The biggest problem is the break of symmetry. The one thing this book had going for it was a half-hearted attempt of a theme (even if it didn't match the title). Look over the last few pages. Each left/right page has a reflective commonality. Dressing nice. Dancing. Costumes. These two pages have nothing to do with each other. Is the writer implying that Minnie will only like me if I eat her cake? If so, Minnie is a very shallow friend.

Also, Minnie all of a sudden has a tail. When did Minnie get a tail?! I just did a quick image search on Yahoo for 'Minnie Mouse' and every single picture that came up had her with a tail. So, my question really should be, “Where has her tail been in this book?” Did the artist just suddenly remember at the very end that this iconic character has a tail? And that whole 'She's been wearing costumes' thing doesn't work either, because in over half of them, she's wearing a skirt. There's no way not to have a tail in those pictures. (Which brings up the eternal question—how do characters with tails wear pants?)

The point should be fairly clear, though.

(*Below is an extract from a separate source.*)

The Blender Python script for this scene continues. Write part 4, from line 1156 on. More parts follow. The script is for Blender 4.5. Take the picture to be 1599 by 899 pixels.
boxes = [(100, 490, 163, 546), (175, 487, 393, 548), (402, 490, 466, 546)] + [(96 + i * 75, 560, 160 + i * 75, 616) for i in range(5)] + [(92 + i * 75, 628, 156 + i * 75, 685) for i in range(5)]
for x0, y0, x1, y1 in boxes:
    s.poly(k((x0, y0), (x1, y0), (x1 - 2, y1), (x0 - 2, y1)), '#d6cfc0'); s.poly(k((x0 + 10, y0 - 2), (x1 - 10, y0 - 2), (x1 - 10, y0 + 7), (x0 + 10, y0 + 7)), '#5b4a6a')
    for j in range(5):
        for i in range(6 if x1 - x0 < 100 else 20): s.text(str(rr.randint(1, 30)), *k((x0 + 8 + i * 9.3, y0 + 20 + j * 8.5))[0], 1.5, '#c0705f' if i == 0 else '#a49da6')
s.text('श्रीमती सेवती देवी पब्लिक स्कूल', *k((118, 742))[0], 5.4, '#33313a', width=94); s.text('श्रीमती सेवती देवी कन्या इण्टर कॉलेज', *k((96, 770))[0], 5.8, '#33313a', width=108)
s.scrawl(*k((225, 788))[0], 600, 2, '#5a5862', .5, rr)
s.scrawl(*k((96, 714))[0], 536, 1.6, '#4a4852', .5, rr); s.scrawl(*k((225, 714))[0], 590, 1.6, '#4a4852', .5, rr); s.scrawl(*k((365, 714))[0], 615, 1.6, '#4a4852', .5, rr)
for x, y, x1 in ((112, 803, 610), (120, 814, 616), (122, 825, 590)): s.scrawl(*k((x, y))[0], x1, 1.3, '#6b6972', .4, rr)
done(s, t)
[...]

Children may be simple because of their inexperience, but that is no excuse for writers to be lazy. Parents have to read these books, too, and they pick up on these little things. Not to mention, writing inferior material only teaches our children that they can get away with doing things in an inferior way.

I actually had other points to make as well, but got a little carried away with my over-analysis of this book. Perhaps I'll save the rest of my rant for part two. At least I have another topic to talk about sometime in the near future.